WRITTEN PROBLEM: Copy out the data below verbatim.

DATASET EXCERPT:
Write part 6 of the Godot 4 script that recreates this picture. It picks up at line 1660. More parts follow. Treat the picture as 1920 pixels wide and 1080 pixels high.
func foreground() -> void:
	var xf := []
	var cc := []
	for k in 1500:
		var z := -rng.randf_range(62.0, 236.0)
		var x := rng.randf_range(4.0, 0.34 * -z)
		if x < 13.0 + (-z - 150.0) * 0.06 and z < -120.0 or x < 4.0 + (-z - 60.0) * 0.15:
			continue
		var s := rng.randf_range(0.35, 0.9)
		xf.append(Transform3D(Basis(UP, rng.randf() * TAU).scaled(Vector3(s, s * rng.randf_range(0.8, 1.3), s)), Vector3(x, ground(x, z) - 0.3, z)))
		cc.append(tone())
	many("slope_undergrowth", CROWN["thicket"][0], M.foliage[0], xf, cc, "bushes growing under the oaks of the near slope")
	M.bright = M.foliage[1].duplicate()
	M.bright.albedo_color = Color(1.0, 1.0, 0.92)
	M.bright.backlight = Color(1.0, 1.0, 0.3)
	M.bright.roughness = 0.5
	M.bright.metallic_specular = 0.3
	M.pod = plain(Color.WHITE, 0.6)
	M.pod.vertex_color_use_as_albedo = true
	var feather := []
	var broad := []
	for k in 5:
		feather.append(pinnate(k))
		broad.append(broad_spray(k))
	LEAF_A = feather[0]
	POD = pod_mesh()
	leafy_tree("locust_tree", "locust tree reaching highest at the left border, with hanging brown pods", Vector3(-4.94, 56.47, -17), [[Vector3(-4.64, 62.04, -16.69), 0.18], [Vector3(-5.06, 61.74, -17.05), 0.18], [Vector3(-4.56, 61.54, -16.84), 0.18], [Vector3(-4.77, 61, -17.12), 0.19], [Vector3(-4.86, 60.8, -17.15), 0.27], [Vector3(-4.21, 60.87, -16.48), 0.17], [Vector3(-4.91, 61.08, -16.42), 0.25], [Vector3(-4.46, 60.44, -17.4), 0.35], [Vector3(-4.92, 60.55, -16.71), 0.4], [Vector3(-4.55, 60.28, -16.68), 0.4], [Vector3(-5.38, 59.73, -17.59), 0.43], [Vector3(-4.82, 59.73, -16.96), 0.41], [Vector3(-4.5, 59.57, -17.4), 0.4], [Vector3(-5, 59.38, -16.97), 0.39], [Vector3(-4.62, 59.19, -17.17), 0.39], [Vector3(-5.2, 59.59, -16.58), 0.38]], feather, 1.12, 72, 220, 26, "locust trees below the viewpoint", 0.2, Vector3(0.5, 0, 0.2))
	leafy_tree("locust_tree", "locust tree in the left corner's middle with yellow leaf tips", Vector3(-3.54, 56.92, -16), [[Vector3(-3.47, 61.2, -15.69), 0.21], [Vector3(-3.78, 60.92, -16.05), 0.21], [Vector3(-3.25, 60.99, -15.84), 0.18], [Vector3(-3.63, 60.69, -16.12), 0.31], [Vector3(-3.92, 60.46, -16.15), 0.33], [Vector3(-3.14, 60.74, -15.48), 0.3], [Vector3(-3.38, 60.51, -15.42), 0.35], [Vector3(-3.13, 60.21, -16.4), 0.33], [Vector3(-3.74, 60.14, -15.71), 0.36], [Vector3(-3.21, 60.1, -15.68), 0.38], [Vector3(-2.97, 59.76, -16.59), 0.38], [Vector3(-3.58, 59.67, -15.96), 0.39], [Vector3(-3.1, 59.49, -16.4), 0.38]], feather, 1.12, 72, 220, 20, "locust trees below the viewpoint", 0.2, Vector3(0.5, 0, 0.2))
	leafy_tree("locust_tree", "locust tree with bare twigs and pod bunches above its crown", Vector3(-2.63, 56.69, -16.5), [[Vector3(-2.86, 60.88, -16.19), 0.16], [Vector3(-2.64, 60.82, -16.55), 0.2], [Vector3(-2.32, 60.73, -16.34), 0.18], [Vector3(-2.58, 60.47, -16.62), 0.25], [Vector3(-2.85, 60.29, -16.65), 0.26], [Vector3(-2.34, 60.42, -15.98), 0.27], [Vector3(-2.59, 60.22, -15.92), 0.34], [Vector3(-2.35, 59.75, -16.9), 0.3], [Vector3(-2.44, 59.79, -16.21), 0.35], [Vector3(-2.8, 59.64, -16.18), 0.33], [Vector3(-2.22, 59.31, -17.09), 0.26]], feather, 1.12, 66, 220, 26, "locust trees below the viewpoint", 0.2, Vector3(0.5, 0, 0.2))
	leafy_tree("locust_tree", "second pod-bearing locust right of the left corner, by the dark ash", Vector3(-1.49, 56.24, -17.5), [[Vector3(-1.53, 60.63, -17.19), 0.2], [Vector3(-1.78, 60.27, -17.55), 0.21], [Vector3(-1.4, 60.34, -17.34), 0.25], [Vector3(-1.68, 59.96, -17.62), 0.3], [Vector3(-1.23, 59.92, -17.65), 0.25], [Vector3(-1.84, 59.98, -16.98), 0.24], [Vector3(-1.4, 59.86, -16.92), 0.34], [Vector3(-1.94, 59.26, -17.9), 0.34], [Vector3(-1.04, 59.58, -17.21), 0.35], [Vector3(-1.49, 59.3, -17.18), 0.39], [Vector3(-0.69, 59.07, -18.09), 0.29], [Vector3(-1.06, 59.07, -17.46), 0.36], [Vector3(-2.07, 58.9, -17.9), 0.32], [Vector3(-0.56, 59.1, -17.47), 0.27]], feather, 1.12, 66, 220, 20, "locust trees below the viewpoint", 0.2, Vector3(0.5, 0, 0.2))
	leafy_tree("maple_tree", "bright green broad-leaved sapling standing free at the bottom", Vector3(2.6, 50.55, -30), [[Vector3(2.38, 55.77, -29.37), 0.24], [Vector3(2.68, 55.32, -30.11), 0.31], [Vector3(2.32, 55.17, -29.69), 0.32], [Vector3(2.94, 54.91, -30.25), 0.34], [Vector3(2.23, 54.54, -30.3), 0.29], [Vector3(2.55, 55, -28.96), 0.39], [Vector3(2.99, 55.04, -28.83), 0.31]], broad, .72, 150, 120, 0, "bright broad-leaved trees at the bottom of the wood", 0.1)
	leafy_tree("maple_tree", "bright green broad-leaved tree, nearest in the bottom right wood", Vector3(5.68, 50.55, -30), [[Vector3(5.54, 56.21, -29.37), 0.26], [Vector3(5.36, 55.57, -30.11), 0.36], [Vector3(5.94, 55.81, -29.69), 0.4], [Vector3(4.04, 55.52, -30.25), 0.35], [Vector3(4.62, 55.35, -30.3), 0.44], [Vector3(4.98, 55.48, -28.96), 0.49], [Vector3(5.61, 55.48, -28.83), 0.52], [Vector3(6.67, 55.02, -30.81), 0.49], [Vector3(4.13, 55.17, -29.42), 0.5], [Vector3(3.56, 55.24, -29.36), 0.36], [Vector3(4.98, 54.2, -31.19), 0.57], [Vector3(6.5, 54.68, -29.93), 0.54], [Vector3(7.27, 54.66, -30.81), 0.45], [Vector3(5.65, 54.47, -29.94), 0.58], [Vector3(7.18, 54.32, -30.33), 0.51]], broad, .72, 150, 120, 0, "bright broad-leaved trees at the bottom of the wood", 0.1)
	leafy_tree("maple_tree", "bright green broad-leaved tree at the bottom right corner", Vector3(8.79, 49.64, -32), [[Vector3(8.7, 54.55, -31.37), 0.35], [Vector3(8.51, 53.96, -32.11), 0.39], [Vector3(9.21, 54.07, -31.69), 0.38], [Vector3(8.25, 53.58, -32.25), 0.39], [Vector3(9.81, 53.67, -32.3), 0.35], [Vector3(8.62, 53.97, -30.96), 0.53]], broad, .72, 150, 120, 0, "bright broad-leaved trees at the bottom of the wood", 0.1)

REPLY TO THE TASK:
Write part 6 of the Godot 4 script that recreates this picture. It picks up at line 1660. More parts follow. Treat the picture as 1920 pixels wide and 1080 pixels high.
func foreground() -> void:
	var xf := []
	var cc := []
	for k in 1500:
		var z := -rng.randf_range(62.0, 236.0)
		var x := rng.randf_range(4.0, 0.34 * -z)
		if x < 13.0 + (-z - 150.0) * 0.06 and z < -120.0 or x < 4.0 + (-z - 60.0) * 0.15:
			continue
		var s := rng.randf_range(0.35, 0.9)
		xf.append(Transform3D(Basis(UP, rng.randf() * TAU).scaled(Vector3(s, s * rng.randf_range(0.8, 1.3), s)), Vector3(x, ground(x, z) - 0.3, z)))
		cc.append(tone())
	many("slope_undergrowth", CROWN["thicket"][0], M.foliage[0], xf, cc, "bushes growing under the oaks of the near slope")
	M.bright = M.foliage[1].duplicate()
	M.bright.albedo_color = Color(1.0, 1.0, 0.92)
	M.bright.backlight = Color(1.0, 1.0, 0.3)
	M.bright.roughness = 0.5
	M.bright.metallic_specular = 0.3
	M.pod = plain(Color.WHITE, 0.6)
	M.pod.vertex_color_use_as_albedo = true
	var feather := []
	var broad := []
	for k in 5:
		feather.append(pinnate(k))
		broad.append(broad_spray(k))
	LEAF_A = feather[0]
	POD = pod_mesh()
	leafy_tree("locust_tree", "locust tree reaching highest at the left border, with hanging brown pods", Vector3(-4.94, 56.47, -17), [[Vector3(-4.64, 62.04, -16.69), 0.18], [Vector3(-5.06, 61.74, -17.05), 0.18], [Vector3(-4.56, 61.54, -16.84), 0.18], [Vector3(-4.77, 61, -17.12), 0.19], [Vector3(-4.86, 60.8, -17.15), 0.27], [Vector3(-4.21, 60.87, -16.48), 0.17], [Vector3(-4.91, 61.08, -16.42), 0.25], [Vector3(-4.46, 60.44, -17.4), 0.35], [Vector3(-4.92, 60.55, -16.71), 0.4], [Vector3(-4.55, 60.28, -16.68), 0.4], [Vector3(-5.38, 59.73, -17.59), 0.43], [Vector3(-4.82, 59.73, -16.96), 0.41], [Vector3(-4.5, 59.57, -17.4), 0.4], [Vector3(-5, 59.38, -16.97), 0.39], [Vector3(-4.62, 59.19, -17.17), 0.39], [Vector3(-5.2, 59.59, -16.58), 0.38]], feather, 1.12, 72, 220, 26, "locust trees below the viewpoint", 0.2, Vector3(0.5, 0, 0.2))
	leafy_tree("locust_tree", "locust tree in the left corner's middle with yellow leaf tips", Vector3(-3.54, 56.92, -16), [[Vector3(-3.47, 61.2, -15.69), 0.21], [Vector3(-3.78, 60.92, -16.05), 0.21], [Vector3(-3.25, 60.99, -15.84), 0.18], [Vector3(-3.63, 60.69, -16.12), 0.31], [Vector3(-3.92, 60.46, -16.15), 0.33], [Vector3(-3.14, 60.74, -15.48), 0.3], [Vector3(-3.38, 60.51, -15.42), 0.35], [Vector3(-3.13, 60.21, -16.4), 0.33], [Vector3(-3.74, 60.14, -15.71), 0.36], [Vector3(-3.21, 60.1, -15.68), 0.38], [Vector3(-2.97, 59.76, -16.59), 0.38], [Vector3(-3.58, 59.67, -15.96), 0.39], [Vector3(-3.1, 59.49, -16.4), 0.38]], feather, 1.12, 72, 220, 20, "locust trees below the viewpoint", 0.2, Vector3(0.5, 0, 0.2))
	leafy_tree("locust_tree", "locust tree with bare twigs and pod bunches above its crown", Vector3(-2.63, 56.69, -16.5), [[Vector3(-2.86, 60.88, -16.19), 0.16], [Vector3(-2.64, 60.82, -16.55), 0.2], [Vector3(-2.32, 60.73, -16.34), 0.18], [Vector3(-2.58, 60.47, -16.62), 0.25], [Vector3(-2.85, 60.29, -16.65), 0.26], [Vector3(-2.34, 60.42, -15.98), 0.27], [Vector3(-2.59, 60.22, -15.92), 0.34], [Vector3(-2.35, 59.75, -16.9), 0.3], [Vector3(-2.44, 59.79, -16.21), 0.35], [Vector3(-2.8, 59.64, -16.18), 0.33], [Vector3(-2.22, 59.31, -17.09), 0.26]], feather, 1.12, 66, 220, 26, "locust trees below the viewpoint", 0.2, Vector3(0.5, 0, 0.2))
	leafy_tree("locust_tree", "second pod-bearing locust right of the left corner, by the dark ash", Vector3(-1.49, 56.24, -17.5), [[Vector3(-1.53, 60.63, -17.19), 0.2], [Vector3(-1.78, 60.27, -17.55), 0.21], [Vector3(-1.4, 60.34, -17.34), 0.25], [Vector3(-1.68, 59.96, -17.62), 0.3], [Vector3(-1.23, 59.92, -17.65), 0.25], [Vector3(-1.84, 59.98, -16.98), 0.24], [Vector3(-1.4, 59.86, -16.92), 0.34], [Vector3(-1.94, 59.26, -17.9), 0.34], [Vector3(-1.04, 59.58, -17.21), 0.35], [Vector3(-1.49, 59.3, -17.18), 0.39], [Vector3(-0.69, 59.07, -18.09), 0.29], [Vector3(-1.06, 59.07, -17.46), 0.36], [Vector3(-2.07, 58.9, -17.9), 0.32], [Vector3(-0.56, 59.1, -17.47), 0.27]], feather, 1.12, 66, 220, 20, "locust trees below the viewpoint", 0.2, Vector3(0.5, 0, 0.2))
	leafy_tree("maple_tree", "bright green broad-leaved sapling standing free at the bottom", Vector3(2.6, 50.55, -30), [[Vector3(2.38, 55.77, -29.37), 0.24], [Vector3(2.68, 55.32, -30.11), 0.31], [Vector3(2.32, 55.17, -29.69), 0.32], [Vector3(2.94, 54.91, -30.25), 0.34], [Vector3(2.23, 54.54, -30.3), 0.29], [Vector3(2.55, 55, -28.96), 0.39], [Vector3(2.99, 55.04, -28.83), 0.31]], broad, .72, 150, 120, 0, "bright broad-leaved trees at the bottom of the wood", 0.1)
	leafy_tree("maple_tree", "bright green broad-leaved tree, nearest in the bottom right wood", Vector3(5.68, 50.55, -30), [[Vector3(5.54, 56.21, -29.37), 0.26], [Vector3(5.36, 55.57, -30.11), 0.36], [Vector3(5.94, 55.81, -29.69), 0.4], [Vector3(4.04, 55.52, -30.25), 0.35], [Vector3(4.62, 55.35, -30.3), 0.44], [Vector3(4.98, 55.48, -28.96), 0.49], [Vector3(5.61, 55.48, -28.83), 0.52], [Vector3(6.67, 55.02, -30.81), 0.49], [Vector3(4.13, 55.17, -29.42), 0.5], [Vector3(3.56, 55.24, -29.36), 0.36], [Vector3(4.98, 54.2, -31.19), 0.57], [Vector3(6.5, 54.68, -29.93), 0.54], [Vector3(7.27, 54.66, -30.81), 0.45], [Vector3(5.65, 54.47, -29.94), 0.58], [Vector3(7.18, 54.32, -30.33), 0.51]], broad, .72, 150, 120, 0, "bright broad-leaved trees at the bottom of the wood", 0.1)
	leafy_tree("maple_tree", "bright green broad-leaved tree at the bottom right corner", Vector3(8.79, 49.64, -32), [[Vector3(8.7, 54.55, -31.37), 0.35], [Vector3(8.51, 53.96, -32.11), 0.39], [Vector3(9.21, 54.07, -31.69), 0.38], [Vector3(8.25, 53.58, -32.25), 0.39], [Vector3(9.81, 53.67, -32.3), 0.35], [Vector3(8.62, 53.97, -30.96), 0.53]], broad, .72, 150, 120, 0, "bright broad-leaved trees at the bottom of the wood", 0.1)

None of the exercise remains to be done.